*Instruction:*
Wherever a line holds the string "pixels", copy that line.

*Data extract:*
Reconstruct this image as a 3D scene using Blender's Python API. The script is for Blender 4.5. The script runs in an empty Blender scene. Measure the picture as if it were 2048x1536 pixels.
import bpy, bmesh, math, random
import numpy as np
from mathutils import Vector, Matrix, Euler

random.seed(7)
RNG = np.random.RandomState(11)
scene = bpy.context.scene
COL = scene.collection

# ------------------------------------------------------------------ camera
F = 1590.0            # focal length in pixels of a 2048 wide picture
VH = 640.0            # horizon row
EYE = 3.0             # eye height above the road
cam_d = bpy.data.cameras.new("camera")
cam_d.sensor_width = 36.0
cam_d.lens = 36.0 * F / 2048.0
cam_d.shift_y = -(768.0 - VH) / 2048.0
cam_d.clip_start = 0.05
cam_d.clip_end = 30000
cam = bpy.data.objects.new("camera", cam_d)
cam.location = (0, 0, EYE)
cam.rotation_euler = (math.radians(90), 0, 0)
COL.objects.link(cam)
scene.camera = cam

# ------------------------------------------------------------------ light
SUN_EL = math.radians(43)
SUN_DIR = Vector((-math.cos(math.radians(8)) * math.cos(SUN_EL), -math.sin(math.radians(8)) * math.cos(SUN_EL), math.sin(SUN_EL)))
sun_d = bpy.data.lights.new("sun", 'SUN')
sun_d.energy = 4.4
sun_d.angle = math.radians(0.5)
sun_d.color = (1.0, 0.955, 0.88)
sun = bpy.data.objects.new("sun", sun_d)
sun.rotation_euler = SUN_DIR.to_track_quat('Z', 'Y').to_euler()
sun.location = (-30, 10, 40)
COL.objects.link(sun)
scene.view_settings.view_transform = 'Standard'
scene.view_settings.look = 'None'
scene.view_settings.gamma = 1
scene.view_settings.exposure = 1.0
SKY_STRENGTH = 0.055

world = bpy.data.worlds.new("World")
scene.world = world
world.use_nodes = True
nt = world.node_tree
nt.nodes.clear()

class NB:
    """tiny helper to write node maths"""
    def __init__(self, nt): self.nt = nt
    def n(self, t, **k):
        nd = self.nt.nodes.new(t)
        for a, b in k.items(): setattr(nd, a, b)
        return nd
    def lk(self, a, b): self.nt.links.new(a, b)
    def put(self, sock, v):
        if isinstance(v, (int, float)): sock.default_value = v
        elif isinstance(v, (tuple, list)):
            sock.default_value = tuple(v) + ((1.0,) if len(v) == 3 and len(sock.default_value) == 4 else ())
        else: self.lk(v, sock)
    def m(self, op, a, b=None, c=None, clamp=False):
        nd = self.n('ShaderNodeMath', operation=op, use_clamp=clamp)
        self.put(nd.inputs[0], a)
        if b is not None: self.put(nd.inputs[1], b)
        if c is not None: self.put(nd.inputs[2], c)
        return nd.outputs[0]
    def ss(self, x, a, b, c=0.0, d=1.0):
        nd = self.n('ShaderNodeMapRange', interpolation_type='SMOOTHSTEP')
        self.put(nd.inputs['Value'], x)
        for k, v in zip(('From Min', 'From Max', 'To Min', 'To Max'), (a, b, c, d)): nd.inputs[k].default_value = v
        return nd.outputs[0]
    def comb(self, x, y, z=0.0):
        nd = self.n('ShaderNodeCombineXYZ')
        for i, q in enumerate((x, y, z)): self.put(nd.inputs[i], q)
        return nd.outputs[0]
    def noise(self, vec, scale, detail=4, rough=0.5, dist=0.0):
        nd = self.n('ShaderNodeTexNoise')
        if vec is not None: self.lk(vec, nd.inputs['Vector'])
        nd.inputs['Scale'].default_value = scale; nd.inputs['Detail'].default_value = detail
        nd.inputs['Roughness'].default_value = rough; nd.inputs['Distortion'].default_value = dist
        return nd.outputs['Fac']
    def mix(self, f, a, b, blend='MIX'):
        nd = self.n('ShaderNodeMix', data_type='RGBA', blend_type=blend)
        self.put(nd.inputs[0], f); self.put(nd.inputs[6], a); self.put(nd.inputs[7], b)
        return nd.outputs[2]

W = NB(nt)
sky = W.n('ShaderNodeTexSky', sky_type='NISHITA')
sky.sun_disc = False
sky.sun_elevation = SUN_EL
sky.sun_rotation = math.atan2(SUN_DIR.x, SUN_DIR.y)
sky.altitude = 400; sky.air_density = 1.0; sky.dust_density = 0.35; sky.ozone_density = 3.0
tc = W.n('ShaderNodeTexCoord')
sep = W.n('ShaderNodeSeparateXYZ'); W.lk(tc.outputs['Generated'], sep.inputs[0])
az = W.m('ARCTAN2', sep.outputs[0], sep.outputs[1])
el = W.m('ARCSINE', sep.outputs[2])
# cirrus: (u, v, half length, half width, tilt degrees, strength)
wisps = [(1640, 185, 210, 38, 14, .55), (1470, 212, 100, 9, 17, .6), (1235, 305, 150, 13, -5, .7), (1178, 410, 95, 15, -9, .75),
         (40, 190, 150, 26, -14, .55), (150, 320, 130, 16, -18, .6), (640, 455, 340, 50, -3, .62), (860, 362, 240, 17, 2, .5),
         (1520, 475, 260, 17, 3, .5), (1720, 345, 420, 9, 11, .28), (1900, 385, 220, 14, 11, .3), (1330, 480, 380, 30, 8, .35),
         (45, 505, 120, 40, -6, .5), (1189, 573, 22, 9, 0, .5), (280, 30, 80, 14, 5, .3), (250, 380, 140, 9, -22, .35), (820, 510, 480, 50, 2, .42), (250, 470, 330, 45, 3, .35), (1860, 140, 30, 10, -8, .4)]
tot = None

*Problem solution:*
Reconstruct this image as a 3D scene using Blender's Python API. The script is for Blender 4.5. The script runs in an empty Blender scene. Measure the picture as if it were 2048x1536 pixels.
F = 1590.0            # focal length in pixels of a 2048 wide picture